--- start of Data ---

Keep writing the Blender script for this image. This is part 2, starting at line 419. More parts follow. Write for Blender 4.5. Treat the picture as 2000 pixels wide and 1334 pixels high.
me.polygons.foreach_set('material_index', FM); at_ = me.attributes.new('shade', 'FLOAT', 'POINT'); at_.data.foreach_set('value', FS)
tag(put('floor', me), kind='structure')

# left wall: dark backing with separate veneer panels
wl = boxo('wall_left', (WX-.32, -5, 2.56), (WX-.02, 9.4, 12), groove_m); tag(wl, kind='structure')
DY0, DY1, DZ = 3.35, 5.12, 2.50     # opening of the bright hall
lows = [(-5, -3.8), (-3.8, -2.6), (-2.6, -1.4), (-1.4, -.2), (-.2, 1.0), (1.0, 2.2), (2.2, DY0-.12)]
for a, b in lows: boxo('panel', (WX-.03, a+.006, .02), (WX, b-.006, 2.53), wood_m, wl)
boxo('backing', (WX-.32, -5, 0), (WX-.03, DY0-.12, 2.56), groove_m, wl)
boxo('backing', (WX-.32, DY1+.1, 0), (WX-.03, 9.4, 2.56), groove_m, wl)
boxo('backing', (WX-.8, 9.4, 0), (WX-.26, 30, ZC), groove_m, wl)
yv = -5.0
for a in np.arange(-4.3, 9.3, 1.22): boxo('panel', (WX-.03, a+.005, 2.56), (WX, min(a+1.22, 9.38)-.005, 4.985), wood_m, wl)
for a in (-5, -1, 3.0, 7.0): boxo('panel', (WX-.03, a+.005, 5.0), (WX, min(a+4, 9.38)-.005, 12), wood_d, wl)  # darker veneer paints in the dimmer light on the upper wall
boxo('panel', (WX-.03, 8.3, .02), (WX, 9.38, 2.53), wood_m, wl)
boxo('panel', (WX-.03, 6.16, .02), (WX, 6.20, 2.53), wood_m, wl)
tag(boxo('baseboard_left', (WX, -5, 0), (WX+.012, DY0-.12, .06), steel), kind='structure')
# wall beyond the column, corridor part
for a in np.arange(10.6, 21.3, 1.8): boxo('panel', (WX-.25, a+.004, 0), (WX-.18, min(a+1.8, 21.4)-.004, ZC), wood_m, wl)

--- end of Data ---

Request:
Check every line of the listing for the string "part" and report how many lines have it, as a number alone.

Response to the exercise:
2